=== Material ===

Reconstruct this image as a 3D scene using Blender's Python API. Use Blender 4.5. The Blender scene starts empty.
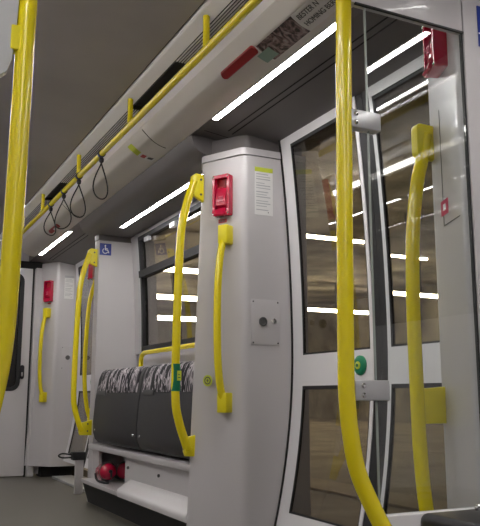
import bpy, bmesh, math, random
from mathutils import Vector, Matrix
random.seed(4)
SC = bpy.context.scene
COL = SC.collection
PI = math.pi
# ------------------------------------------------------------------ materials
def mat(name, col, rough=.5, metal=0., spec=.5, noise=None, bump=None, coat=0.):
    m = bpy.data.materials.new(name); m.use_nodes = True
    nt = m.node_tree; b = nt.nodes['Principled BSDF']
    b.inputs['Base Color'].default_value = (*col, 1); b.inputs['Roughness'].default_value = rough
    b.inputs['Metallic'].default_value = metal; b.inputs['Specular IOR Level'].default_value = spec
    b.inputs['Coat Weight'].default_value = coat
    tc = nt.nodes.new('ShaderNodeTexCoord')
    if noise:
        sc, amt = noise
        n = nt.nodes.new('ShaderNodeTexNoise'); n.inputs['Scale'].default_value = sc; n.inputs['Detail'].default_value = 5
        nt.links.new(tc.outputs['Object'], n.inputs['Vector'])
        r = nt.nodes.new('ShaderNodeValToRGB'); r.color_ramp.elements[0].position = .3; r.color_ramp.elements[1].position = .7
        r.color_ramp.elements[0].color = (*[c * (1 - amt) for c in col], 1); r.color_ramp.elements[1].color = (*[min(1, c * (1 + amt)) for c in col], 1)
        nt.links.new(n.outputs['Fac'], r.inputs['Fac']); nt.links.new(r.outputs['Color'], b.inputs['Base Color'])
    if bump:
        sc, st = bump
        n = nt.nodes.new('ShaderNodeTexNoise'); n.inputs['Scale'].default_value = sc
        nt.links.new(tc.outputs['Object'], n.inputs['Vector'])
        bp = nt.nodes.new('ShaderNodeBump'); bp.inputs['Strength'].default_value = st; bp.inputs['Distance'].default_value = .002
        nt.links.new(n.outputs['Fac'], bp.inputs['Height']); nt.links.new(bp.outputs['Normal'], b.inputs['Normal'])
    return m
def emis(name, col, s):
    m = bpy.data.materials.new(name); m.use_nodes = True; nt = m.node_tree; b = nt.nodes['Principled BSDF']
    b.inputs['Base Color'].default_value = (.9, .9, .9, 1); b.inputs['Emission Color'].default_value = (*col, 1); b.inputs['Emission Strength'].default_value = s
    return m
def glass(name, tint, refl=1., rough=.0):
    m = bpy.data.materials.new(name); m.use_nodes = True; nt = m.node_tree
    nt.nodes.remove(nt.nodes['Principled BSDF']); out = nt.nodes['Material Output']
    t = nt.nodes.new('ShaderNodeBsdfTransparent'); t.inputs[0].default_value = (*tint, 1)
    g = nt.nodes.new('ShaderNodeBsdfGlossy'); g.inputs['Roughness'].default_value = rough; g.inputs[0].default_value = (1, 1, 1, 1)
    f = nt.nodes.new('ShaderNodeFresnel'); f.inputs[0].default_value = 1.5
    k = nt.nodes.new('ShaderNodeMath'); k.operation = 'MULTIPLY'; k.inputs[1].default_value = refl; k.use_clamp = True
    mx = nt.nodes.new('ShaderNodeMixShader')
    gm = nt.nodes.new('ShaderNodeNewGeometry'); io = nt.nodes.new('ShaderNodeMapRange')   # keep the pane thin: same mirror strength on both faces
    io.inputs['To Min'].default_value = 1.5; io.inputs['To Max'].default_value = 1 / 1.5
    nt.links.new(gm.outputs['Backfacing'], io.inputs['Value']); nt.links.new(io.outputs['Result'], f.inputs[0])
    nt.links.new(f.outputs[0], k.inputs[0]); nt.links.new(k.outputs[0], mx.inputs[0])
    nt.links.new(t.outputs[0], mx.inputs[1]); nt.links.new(g.outputs[0], mx.inputs[2]); nt.links.new(mx.outputs[0], out.inputs[0])
    return m
def fabric_mat():
    m = mat('moquette', (.03, .03, .035), .9); nt = m.node_tree; b = nt.nodes['Principled BSDF']
    tc = nt.nodes.new('ShaderNodeTexCoord'); mp = nt.nodes.new('ShaderNodeMapping'); mp.inputs['Scale'].default_value = (1, 2.5, .7); mp.inputs['Rotation'].default_value = (.35, 0, 0)
    n = nt.nodes.new('ShaderNodeTexNoise'); n.inputs['Scale'].default_value = 9; n.inputs['Detail'].default_value = 2.5; n.inputs['Distortion'].default_value = 1.5
    r = nt.nodes.new('ShaderNodeValToRGB'); r.color_ramp.interpolation = 'LINEAR'
    e = r.color_ramp.elements; e[0].position = .44; e[0].color = (.012, .012, .016, 1); e[1].position = .56; e[1].color = (.50, .46, .49, 1)
    x = e.new(.48); x.color = (.02, .02, .025, 1); x = e.new(.51); x.color = (.55, .5, .53, 1); x = e.new(.60); x.color = (.03, .028, .035, 1)
    nt.links.new(tc.outputs['Object'], mp.inputs[0]); nt.links.new(mp.outputs[0], n.inputs['Vector']); nt.links.new(n.outputs['Fac'], r.inputs[0]); nt.links.new(r.outputs[0], b.inputs['Base Color'])
    return m
def photo_mat():
    m = mat('printed_picture', (.3, .25, .25), .35); nt = m.node_tree; b = nt.nodes['Principled BSDF']
    tc = nt.nodes.new('ShaderNodeTexCoord')
    n = nt.nodes.new('ShaderNodeTexNoise'); n.inputs['Scale'].default_value = 22; n.inputs['Detail'].default_value = 4; n.inputs['Distortion'].default_value = 2
    r = nt.nodes.new('ShaderNodeValToRGB'); e = r.color_ramp.elements
    e[0].position = .40; e[0].color = (.025, .02, .02, 1); e[1].position = .70; e[1].color = (.34, .32, .30, 1)
    x = e.new(.50); x.color = (.10, .06, .06, 1); x = e.new(.60); x.color = (.30, .20, .20, 1)
    nt.links.new(tc.outputs['Object'], n.inputs['Vector']); nt.links.new(n.outputs['Fac'], r.inputs[0]); nt.links.new(r.outputs[0], b.inputs['Base Color'])
    return m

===

Written request:
Reproduce the material above verbatim; omit every picture.

Solution to this task:
Reconstruct this image as a 3D scene using Blender's Python API. Use Blender 4.5. The Blender scene starts empty.
import bpy, bmesh, math, random
from mathutils import Vector, Matrix
random.seed(4)
SC = bpy.context.scene
COL = SC.collection
PI = math.pi
# ------------------------------------------------------------------ materials
def mat(name, col, rough=.5, metal=0., spec=.5, noise=None, bump=None, coat=0.):
    m = bpy.data.materials.new(name); m.use_nodes = True
    nt = m.node_tree; b = nt.nodes['Principled BSDF']
    b.inputs['Base Color'].default_value = (*col, 1); b.inputs['Roughness'].default_value = rough
    b.inputs['Metallic'].default_value = metal; b.inputs['Specular IOR Level'].default_value = spec
    b.inputs['Coat Weight'].default_value = coat
    tc = nt.nodes.new('ShaderNodeTexCoord')
    if noise:
        sc, amt = noise
        n = nt.nodes.new('ShaderNodeTexNoise'); n.inputs['Scale'].default_value = sc; n.inputs['Detail'].default_value = 5
        nt.links.new(tc.outputs['Object'], n.inputs['Vector'])
        r = nt.nodes.new('ShaderNodeValToRGB'); r.color_ramp.elements[0].position = .3; r.color_ramp.elements[1].position = .7
        r.color_ramp.elements[0].color = (*[c * (1 - amt) for c in col], 1); r.color_ramp.elements[1].color = (*[min(1, c * (1 + amt)) for c in col], 1)
        nt.links.new(n.outputs['Fac'], r.inputs['Fac']); nt.links.new(r.outputs['Color'], b.inputs['Base Color'])
    if bump:
        sc, st = bump
        n = nt.nodes.new('ShaderNodeTexNoise'); n.inputs['Scale'].default_value = sc
        nt.links.new(tc.outputs['Object'], n.inputs['Vector'])
        bp = nt.nodes.new('ShaderNodeBump'); bp.inputs['Strength'].default_value = st; bp.inputs['Distance'].default_value = .002
        nt.links.new(n.outputs['Fac'], bp.inputs['Height']); nt.links.new(bp.outputs['Normal'], b.inputs['Normal'])
    return m
def emis(name, col, s):
    m = bpy.data.materials.new(name); m.use_nodes = True; nt = m.node_tree; b = nt.nodes['Principled BSDF']
    b.inputs['Base Color'].default_value = (.9, .9, .9, 1); b.inputs['Emission Color'].default_value = (*col, 1); b.inputs['Emission Strength'].default_value = s
    return m
def glass(name, tint, refl=1., rough=.0):
    m = bpy.data.materials.new(name); m.use_nodes = True; nt = m.node_tree
    nt.nodes.remove(nt.nodes['Principled BSDF']); out = nt.nodes['Material Output']
    t = nt.nodes.new('ShaderNodeBsdfTransparent'); t.inputs[0].default_value = (*tint, 1)
    g = nt.nodes.new('ShaderNodeBsdfGlossy'); g.inputs['Roughness'].default_value = rough; g.inputs[0].default_value = (1, 1, 1, 1)
    f = nt.nodes.new('ShaderNodeFresnel'); f.inputs[0].default_value = 1.5
    k = nt.nodes.new('ShaderNodeMath'); k.operation = 'MULTIPLY'; k.inputs[1].default_value = refl; k.use_clamp = True
    mx = nt.nodes.new('ShaderNodeMixShader')
    gm = nt.nodes.new('ShaderNodeNewGeometry'); io = nt.nodes.new('ShaderNodeMapRange')   # keep the pane thin: same mirror strength on both faces
    io.inputs['To Min'].default_value = 1.5; io.inputs['To Max'].default_value = 1 / 1.5
    nt.links.new(gm.outputs['Backfacing'], io.inputs['Value']); nt.links.new(io.outputs['Result'], f.inputs[0])
    nt.links.new(f.outputs[0], k.inputs[0]); nt.links.new(k.outputs[0], mx.inputs[0])
    nt.links.new(t.outputs[0], mx.inputs[1]); nt.links.new(g.outputs[0], mx.inputs[2]); nt.links.new(mx.outputs[0], out.inputs[0])
    return m
def fabric_mat():
    m = mat('moquette', (.03, .03, .035), .9); nt = m.node_tree; b = nt.nodes['Principled BSDF']
    tc = nt.nodes.new('ShaderNodeTexCoord'); mp = nt.nodes.new('ShaderNodeMapping'); mp.inputs['Scale'].default_value = (1, 2.5, .7); mp.inputs['Rotation'].default_value = (.35, 0, 0)
    n = nt.nodes.new('ShaderNodeTexNoise'); n.inputs['Scale'].default_value = 9; n.inputs['Detail'].default_value = 2.5; n.inputs['Distortion'].default_value = 1.5
    r = nt.nodes.new('ShaderNodeValToRGB'); r.color_ramp.interpolation = 'LINEAR'
    e = r.color_ramp.elements; e[0].position = .44; e[0].color = (.012, .012, .016, 1); e[1].position = .56; e[1].color = (.50, .46, .49, 1)
    x = e.new(.48); x.color = (.02, .02, .025, 1); x = e.new(.51); x.color = (.55, .5, .53, 1); x = e.new(.60); x.color = (.03, .028, .035, 1)
    nt.links.new(tc.outputs['Object'], mp.inputs[0]); nt.links.new(mp.outputs[0], n.inputs['Vector']); nt.links.new(n.outputs['Fac'], r.inputs[0]); nt.links.new(r.outputs[0], b.inputs['Base Color'])
    return m
def photo_mat():
    m = mat('printed_picture', (.3, .25, .25), .35); nt = m.node_tree; b = nt.nodes['Principled BSDF']
    tc = nt.nodes.new('ShaderNodeTexCoord')
    n = nt.nodes.new('ShaderNodeTexNoise'); n.inputs['Scale'].default_value = 22; n.inputs['Detail'].default_value = 4; n.inputs['Distortion'].default_value = 2
    r = nt.nodes.new('ShaderNodeValToRGB'); e = r.color_ramp.elements
    e[0].position = .40; e[0].color = (.025, .02, .02, 1); e[1].position = .70; e[1].color = (.34, .32, .30, 1)
    x = e.new(.50); x.color = (.10, .06, .06, 1); x = e.new(.60); x.color = (.30, .20, .20, 1)
    nt.links.new(tc.outputs['Object'], n.inputs['Vector']); nt.links.new(n.outputs['Fac'], r.inputs[0]); nt.links.new(r.outputs[0], b.inputs['Base Color'])
    return m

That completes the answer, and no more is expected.